We work with K-12 educators and schools on a range of programs including single-visit workshops, short-term projects and long-term collaborations. Our school engagements have included customized curriculum, school-to-school student exchanges, and How-To workshops with students on oral history interviewing, podcasting, archival research, and exhibition design.

For Colleges and Universities

Our Whose Land? team includes university faculty, scholars, widely-published authors, and college classroom instructors with decades of experience. We offer public humanities bootcamps and project incubator opportunities for faculty and students alike, on-campus workshops in public humanities methods and technologies, scholarly talks on land, race and history, and access to a network of schools to support college-to-college collaborations and idea-sharing.

Customized Curriculum Development

With wide-ranging expertise in the history of race in America and methods in land and property research, we offer customized curriculum that includes lesson plans, primary document packets, and How-To guides in various public humanities methods. We work closely with educators, closely following state curriculum standards to design and help implement educational tools specifically regarding the history of land, space and geography in both urban and rural settings.

Services

Community Archives

We offer structures of support for community groups and residents seeking to document and preserve their own histories, especially outside the confines of formal archival institutions. With our network of professional archivists, digital humanities experts, and research scholars, and our own digital storage servers and digital tools, we have resources to train and support communities hoping to develop and maintain local place-based archival collections.

Community Engagement Trips

What does it mean to be an ally? We believe that experience and knowledge are best learned immersively, in the places where our community partners live and work. We offer opportunities for direct engagement with partners while providing much needed services and support for them on their terms.

Training and Workshops

We are always up for sharing our knowledge, methods and experiences in any of the collaborative programming we’ve been engaged in. Whether to give a talk to a local group or to lead a training workshop, we will work with you to conceive an engagement or build a program that suits your needs.
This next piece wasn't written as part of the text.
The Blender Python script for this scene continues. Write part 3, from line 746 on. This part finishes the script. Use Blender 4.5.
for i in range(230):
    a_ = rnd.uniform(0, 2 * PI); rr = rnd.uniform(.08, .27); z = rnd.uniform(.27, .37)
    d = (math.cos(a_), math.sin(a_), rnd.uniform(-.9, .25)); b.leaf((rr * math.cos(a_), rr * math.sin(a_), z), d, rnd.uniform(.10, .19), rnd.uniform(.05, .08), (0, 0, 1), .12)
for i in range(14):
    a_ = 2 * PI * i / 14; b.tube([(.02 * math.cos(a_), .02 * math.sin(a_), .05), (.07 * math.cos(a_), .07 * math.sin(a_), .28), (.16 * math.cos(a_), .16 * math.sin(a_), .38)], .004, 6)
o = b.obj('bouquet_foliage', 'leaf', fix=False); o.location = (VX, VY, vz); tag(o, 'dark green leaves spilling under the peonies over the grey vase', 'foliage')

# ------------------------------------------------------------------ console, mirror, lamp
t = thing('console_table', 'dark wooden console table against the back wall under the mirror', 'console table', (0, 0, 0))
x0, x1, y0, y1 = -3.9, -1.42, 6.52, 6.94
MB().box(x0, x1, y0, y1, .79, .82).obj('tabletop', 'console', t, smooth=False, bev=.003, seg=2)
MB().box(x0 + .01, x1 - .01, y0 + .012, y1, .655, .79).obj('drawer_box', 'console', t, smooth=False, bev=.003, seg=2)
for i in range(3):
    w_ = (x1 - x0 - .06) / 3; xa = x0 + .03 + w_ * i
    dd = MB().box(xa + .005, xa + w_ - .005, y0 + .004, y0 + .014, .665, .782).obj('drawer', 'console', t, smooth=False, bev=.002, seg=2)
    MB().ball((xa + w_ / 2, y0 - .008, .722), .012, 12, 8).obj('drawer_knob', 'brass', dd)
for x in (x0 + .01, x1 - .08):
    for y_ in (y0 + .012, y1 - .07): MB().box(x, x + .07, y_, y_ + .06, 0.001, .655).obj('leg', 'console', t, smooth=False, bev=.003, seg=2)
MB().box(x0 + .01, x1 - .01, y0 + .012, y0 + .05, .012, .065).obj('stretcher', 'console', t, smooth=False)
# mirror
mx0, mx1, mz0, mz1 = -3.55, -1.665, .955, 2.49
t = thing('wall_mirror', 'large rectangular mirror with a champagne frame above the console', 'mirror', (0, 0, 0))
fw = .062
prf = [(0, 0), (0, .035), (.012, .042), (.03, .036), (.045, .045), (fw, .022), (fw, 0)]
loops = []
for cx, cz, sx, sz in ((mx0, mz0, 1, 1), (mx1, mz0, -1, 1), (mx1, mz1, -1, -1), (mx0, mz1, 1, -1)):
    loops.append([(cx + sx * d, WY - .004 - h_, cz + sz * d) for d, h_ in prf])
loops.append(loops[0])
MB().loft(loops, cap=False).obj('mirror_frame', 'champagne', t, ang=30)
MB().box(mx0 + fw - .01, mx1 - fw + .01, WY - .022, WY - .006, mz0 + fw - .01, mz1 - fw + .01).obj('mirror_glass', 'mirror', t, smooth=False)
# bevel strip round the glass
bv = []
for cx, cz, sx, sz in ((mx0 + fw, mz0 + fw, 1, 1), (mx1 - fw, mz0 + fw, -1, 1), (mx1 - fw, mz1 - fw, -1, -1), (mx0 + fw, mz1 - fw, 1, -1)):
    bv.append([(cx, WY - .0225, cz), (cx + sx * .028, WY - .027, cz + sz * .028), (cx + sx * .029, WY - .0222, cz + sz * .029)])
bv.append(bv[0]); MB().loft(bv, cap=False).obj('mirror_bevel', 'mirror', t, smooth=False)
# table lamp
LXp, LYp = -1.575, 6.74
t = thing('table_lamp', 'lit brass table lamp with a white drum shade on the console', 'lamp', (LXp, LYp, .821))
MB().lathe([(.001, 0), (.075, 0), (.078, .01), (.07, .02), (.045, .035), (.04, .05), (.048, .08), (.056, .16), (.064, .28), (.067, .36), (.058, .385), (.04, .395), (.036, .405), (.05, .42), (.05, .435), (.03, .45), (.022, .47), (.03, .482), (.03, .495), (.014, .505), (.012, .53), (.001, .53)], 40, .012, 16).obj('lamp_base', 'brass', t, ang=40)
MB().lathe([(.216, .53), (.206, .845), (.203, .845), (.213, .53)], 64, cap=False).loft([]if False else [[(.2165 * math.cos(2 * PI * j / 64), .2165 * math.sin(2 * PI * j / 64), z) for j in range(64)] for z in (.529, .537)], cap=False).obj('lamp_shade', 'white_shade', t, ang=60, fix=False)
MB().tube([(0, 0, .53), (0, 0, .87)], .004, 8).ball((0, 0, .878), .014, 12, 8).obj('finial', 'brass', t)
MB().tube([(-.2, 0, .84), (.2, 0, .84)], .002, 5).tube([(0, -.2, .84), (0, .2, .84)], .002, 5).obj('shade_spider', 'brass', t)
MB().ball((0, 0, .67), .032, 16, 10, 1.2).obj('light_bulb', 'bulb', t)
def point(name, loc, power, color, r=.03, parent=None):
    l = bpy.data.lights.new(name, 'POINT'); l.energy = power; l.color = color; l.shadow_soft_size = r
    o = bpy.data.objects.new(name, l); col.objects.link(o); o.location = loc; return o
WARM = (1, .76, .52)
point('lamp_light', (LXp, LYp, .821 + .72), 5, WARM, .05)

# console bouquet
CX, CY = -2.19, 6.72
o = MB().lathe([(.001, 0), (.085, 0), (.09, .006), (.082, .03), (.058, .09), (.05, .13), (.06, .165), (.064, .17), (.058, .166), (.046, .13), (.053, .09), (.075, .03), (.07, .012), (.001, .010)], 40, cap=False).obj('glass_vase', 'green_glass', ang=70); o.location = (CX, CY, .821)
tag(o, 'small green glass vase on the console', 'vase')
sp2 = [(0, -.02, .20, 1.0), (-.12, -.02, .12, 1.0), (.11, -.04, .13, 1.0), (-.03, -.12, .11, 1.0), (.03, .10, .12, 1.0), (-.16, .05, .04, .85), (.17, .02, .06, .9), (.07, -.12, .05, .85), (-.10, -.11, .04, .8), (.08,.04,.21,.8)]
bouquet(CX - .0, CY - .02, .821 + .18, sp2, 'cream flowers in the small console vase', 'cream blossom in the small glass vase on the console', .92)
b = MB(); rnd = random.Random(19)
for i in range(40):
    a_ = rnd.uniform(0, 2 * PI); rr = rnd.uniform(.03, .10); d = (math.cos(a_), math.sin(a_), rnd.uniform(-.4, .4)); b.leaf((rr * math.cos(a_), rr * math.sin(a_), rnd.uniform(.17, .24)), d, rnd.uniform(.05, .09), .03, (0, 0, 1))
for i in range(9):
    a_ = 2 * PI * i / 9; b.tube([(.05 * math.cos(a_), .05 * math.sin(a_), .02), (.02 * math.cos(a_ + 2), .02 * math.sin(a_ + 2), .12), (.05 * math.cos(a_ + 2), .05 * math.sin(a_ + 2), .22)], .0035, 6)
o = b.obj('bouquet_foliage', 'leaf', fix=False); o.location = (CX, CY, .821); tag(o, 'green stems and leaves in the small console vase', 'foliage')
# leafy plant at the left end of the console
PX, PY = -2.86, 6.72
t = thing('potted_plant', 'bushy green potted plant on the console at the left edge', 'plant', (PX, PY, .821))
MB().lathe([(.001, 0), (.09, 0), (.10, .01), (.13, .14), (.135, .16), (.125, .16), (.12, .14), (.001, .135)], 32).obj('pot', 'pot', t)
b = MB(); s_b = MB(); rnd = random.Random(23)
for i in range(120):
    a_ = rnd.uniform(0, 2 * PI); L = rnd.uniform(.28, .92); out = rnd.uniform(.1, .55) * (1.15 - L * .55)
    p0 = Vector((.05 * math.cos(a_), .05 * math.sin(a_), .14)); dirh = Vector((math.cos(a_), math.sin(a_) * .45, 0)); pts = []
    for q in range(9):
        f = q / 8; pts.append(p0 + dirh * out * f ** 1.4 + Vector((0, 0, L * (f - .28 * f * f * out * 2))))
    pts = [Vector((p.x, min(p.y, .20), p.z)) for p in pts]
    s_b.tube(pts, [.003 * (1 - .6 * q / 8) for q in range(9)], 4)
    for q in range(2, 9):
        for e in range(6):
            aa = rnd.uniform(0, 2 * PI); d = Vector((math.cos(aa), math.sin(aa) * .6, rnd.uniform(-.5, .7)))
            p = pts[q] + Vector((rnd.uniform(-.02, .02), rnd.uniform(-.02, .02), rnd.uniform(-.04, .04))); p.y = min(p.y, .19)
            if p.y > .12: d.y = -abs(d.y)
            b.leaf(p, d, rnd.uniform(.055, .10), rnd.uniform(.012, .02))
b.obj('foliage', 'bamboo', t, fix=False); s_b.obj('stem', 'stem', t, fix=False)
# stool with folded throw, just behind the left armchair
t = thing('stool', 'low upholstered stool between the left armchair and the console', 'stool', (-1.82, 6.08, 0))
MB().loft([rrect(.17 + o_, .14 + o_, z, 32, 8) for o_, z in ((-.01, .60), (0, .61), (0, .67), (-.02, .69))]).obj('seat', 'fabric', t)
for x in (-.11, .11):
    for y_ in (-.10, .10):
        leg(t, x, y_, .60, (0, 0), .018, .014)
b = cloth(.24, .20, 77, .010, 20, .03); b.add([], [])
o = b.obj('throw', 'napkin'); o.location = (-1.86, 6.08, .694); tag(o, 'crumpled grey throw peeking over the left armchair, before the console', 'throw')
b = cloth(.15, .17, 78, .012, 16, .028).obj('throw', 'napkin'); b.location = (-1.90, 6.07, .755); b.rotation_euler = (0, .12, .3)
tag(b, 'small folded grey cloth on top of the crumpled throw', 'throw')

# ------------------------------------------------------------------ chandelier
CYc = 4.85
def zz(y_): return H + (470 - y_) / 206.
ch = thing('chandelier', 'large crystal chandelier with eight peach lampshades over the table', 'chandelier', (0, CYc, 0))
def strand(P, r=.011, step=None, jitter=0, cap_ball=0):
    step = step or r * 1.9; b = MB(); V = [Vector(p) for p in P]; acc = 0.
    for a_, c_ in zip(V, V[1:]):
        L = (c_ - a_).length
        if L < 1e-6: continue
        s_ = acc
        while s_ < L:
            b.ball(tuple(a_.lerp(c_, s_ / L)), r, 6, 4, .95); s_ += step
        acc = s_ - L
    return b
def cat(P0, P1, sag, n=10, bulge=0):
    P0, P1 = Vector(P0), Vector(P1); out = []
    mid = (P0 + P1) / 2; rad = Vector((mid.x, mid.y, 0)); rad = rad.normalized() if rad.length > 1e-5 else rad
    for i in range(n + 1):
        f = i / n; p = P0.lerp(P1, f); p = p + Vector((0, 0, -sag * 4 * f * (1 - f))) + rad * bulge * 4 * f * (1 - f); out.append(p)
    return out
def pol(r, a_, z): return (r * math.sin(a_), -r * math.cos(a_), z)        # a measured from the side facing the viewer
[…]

Memory Mapping and Community Dialogue Events

Whose Land? signature programming includes our public gathering facilitations centered on collective place-based memories. Memory Mapping programs bring a wide spectrum of community members together to engage in place-based memory sharing and dialogue about significant geographies of the past. Participants draw, write or paste photos on large-scale maps to recreate lost historical spaces and memories of places that matter.